By agreeing to Shopify's Terms, you give up the right to participate in a class action lawsuit against Shopify, meaning you cannot join with other merchants to collectively sue the company.
Shopify can suspend or permanently close your store at any time, with or without notice, if they believe you have violated their Terms or Acceptable Use Policy. This can result in loss of access to your business, data, and funds.
Shopify's financial responsibility to you is capped at the total fees you paid to Shopify in the 12 months before the incident. Shopify is not liable for lost profits, lost data, or indirect damages regardless of the cause.
You agree to defend and pay Shopify's legal costs if Shopify is sued or faces claims arising from your use of their platform, your store content, or your products.
By uploading content — such as product images, descriptions, and branding — to Shopify's platform, you grant Shopify a license to use, reproduce, and display that content in connection with providing their services.
By agreeing to Shopify's Terms, you also automatically agree to Shopify's Acceptable Use Policy (AUP), which lists prohibited products and activities. Violating the AUP can result in immediate account termination.
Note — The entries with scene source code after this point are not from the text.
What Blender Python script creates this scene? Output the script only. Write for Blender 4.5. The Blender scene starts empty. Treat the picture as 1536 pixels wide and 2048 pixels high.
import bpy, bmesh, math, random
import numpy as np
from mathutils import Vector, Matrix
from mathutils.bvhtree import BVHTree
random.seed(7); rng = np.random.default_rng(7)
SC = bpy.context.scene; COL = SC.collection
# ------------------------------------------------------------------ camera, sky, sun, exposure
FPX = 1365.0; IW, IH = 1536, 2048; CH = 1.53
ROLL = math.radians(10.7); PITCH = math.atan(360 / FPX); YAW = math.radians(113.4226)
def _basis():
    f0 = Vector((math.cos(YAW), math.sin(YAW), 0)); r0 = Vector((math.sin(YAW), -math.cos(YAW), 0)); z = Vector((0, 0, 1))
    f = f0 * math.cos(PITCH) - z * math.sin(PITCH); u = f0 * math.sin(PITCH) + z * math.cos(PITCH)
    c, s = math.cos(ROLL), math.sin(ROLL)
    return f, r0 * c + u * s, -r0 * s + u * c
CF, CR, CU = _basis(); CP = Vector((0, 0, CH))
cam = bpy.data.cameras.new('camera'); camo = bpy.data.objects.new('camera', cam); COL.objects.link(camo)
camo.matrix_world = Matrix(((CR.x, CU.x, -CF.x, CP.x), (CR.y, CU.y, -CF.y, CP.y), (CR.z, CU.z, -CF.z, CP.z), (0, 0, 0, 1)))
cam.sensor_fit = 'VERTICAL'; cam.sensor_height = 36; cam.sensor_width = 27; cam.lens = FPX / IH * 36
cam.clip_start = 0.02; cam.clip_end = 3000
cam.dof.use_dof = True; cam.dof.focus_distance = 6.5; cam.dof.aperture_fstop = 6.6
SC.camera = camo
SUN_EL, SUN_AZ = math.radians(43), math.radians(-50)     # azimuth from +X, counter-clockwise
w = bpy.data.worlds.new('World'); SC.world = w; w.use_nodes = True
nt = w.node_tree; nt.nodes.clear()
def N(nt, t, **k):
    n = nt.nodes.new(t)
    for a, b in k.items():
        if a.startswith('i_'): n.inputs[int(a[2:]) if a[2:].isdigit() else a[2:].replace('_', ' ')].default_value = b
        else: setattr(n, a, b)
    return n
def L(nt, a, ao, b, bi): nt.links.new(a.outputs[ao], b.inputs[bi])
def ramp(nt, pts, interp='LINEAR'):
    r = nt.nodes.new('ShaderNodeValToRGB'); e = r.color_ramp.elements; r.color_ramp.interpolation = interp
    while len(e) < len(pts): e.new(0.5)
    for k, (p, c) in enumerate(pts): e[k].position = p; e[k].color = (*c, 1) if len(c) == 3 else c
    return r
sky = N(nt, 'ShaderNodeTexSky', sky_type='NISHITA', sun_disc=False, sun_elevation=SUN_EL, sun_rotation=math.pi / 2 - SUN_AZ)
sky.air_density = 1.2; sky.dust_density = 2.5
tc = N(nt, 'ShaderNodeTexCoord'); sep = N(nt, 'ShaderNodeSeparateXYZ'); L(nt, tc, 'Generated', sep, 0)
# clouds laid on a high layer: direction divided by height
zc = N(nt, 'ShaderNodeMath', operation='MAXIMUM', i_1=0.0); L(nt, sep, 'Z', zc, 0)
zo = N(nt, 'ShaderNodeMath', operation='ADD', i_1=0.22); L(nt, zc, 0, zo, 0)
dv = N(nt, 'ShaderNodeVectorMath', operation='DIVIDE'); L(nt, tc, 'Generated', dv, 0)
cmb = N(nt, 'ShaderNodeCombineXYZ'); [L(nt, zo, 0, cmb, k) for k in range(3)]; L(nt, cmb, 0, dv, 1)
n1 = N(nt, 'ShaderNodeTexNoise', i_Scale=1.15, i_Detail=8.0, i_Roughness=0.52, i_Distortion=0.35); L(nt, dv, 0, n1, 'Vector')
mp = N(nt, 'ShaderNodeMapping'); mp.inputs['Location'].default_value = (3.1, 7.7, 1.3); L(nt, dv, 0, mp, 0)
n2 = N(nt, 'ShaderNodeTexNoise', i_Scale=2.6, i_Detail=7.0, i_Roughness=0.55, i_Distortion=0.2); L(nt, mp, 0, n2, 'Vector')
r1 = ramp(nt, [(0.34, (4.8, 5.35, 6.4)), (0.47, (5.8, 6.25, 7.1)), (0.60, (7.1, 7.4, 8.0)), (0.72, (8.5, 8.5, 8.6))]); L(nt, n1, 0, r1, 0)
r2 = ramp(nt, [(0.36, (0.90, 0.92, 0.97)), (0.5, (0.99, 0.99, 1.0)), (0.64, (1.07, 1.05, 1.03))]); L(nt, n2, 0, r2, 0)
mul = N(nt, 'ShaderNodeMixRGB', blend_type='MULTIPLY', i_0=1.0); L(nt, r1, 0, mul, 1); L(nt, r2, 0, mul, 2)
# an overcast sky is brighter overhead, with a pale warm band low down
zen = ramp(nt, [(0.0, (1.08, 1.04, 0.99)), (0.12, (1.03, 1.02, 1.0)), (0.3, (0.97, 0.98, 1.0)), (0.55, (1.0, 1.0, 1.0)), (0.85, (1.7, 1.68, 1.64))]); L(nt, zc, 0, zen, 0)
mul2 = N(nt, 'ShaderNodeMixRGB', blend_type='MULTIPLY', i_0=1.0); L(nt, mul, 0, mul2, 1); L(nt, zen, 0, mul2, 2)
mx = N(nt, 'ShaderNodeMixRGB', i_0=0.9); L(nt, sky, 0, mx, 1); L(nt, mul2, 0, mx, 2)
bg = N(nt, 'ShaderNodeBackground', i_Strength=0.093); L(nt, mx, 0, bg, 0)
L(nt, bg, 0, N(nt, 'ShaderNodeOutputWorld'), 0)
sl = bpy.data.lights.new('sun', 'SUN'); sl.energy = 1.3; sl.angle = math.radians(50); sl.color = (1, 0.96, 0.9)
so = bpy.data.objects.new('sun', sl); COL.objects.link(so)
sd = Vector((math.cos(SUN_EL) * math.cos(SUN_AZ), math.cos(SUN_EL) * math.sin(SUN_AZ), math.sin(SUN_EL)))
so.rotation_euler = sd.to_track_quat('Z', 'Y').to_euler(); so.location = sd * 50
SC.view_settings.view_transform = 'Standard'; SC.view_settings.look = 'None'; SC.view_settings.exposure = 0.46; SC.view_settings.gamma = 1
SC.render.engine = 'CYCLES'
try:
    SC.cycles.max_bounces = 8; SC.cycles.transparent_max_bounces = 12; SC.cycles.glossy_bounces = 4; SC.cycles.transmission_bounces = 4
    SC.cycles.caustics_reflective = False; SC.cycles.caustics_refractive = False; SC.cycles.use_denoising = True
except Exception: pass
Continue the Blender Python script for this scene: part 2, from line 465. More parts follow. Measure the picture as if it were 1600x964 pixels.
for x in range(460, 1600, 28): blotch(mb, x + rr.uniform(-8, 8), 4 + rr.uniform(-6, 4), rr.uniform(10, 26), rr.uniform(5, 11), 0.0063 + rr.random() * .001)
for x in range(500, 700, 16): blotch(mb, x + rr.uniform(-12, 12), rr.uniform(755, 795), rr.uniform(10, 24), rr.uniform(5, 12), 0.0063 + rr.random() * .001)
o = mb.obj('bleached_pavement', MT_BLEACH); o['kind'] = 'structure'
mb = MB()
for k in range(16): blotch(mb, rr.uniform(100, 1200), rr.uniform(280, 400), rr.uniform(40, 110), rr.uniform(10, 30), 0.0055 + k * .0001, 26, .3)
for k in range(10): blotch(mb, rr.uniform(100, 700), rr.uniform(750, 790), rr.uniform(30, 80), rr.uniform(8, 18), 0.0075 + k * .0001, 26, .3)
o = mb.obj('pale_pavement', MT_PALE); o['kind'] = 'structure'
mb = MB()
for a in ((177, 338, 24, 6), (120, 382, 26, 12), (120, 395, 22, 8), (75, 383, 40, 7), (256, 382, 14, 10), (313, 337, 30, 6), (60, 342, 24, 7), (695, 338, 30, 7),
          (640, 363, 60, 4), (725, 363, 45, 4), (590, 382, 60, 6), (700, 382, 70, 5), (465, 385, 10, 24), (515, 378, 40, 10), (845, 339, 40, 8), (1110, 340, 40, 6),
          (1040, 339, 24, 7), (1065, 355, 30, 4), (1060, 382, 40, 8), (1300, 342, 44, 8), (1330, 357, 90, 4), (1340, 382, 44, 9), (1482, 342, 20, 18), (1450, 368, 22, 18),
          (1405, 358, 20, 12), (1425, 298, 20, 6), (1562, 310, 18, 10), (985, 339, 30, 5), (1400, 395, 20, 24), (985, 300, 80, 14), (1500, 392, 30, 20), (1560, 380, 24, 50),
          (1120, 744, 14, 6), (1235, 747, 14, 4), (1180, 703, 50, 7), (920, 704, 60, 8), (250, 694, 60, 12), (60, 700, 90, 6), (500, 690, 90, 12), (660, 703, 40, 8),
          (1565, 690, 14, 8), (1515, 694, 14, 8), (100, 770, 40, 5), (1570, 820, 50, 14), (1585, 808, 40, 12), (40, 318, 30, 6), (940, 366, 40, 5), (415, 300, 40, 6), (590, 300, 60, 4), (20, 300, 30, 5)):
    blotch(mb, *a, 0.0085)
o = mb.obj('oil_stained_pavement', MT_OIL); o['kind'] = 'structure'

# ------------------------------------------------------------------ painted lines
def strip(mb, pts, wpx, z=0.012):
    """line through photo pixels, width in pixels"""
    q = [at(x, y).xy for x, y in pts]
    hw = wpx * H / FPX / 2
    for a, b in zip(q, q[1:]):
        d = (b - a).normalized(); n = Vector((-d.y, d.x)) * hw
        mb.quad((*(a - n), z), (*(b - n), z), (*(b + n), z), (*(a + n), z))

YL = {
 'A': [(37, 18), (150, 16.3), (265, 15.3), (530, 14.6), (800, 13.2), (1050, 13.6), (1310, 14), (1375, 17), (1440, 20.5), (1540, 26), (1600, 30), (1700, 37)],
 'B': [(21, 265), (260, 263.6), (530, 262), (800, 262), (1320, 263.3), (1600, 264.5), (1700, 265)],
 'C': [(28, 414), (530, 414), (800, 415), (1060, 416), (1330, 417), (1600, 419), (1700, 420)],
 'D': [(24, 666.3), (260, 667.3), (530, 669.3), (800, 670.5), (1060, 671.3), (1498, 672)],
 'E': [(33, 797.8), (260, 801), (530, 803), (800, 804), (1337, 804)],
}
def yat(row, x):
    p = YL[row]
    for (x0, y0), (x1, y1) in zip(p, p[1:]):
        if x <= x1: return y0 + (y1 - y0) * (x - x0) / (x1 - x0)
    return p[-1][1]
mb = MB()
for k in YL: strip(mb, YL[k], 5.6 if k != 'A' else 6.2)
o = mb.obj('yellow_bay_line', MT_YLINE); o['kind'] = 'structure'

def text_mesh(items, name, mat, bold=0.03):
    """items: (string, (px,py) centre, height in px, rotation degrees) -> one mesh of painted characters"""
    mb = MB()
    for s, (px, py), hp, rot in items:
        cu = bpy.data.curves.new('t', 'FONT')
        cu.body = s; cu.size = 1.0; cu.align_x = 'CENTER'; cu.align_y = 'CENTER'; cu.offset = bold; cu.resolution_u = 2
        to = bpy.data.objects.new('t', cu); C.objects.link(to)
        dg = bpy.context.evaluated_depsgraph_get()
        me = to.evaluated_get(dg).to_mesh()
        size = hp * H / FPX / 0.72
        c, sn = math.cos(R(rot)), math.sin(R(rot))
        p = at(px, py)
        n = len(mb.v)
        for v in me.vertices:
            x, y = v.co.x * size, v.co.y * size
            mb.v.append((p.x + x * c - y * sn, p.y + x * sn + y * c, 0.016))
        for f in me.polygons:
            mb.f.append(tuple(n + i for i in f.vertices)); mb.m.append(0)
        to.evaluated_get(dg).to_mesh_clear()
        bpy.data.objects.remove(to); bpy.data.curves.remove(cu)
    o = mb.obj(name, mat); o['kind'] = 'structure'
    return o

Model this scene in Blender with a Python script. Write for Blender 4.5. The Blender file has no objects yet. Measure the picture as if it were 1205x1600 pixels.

Merchants must pay subscription fees and transaction fees on the schedule Shopify sets. Shopify can change its fees with notice, and failure to pay can result in service suspension.
Shopify's Terms are governed by the laws of Ontario, Canada (or Delaware for US merchants), meaning any legal proceedings take place under those legal systems, not necessarily in your home jurisdiction.
Shopify reserves the right to modify these Terms at any time. Continued use of the platform after changes are posted constitutes acceptance of the new Terms, even if you were not directly notified.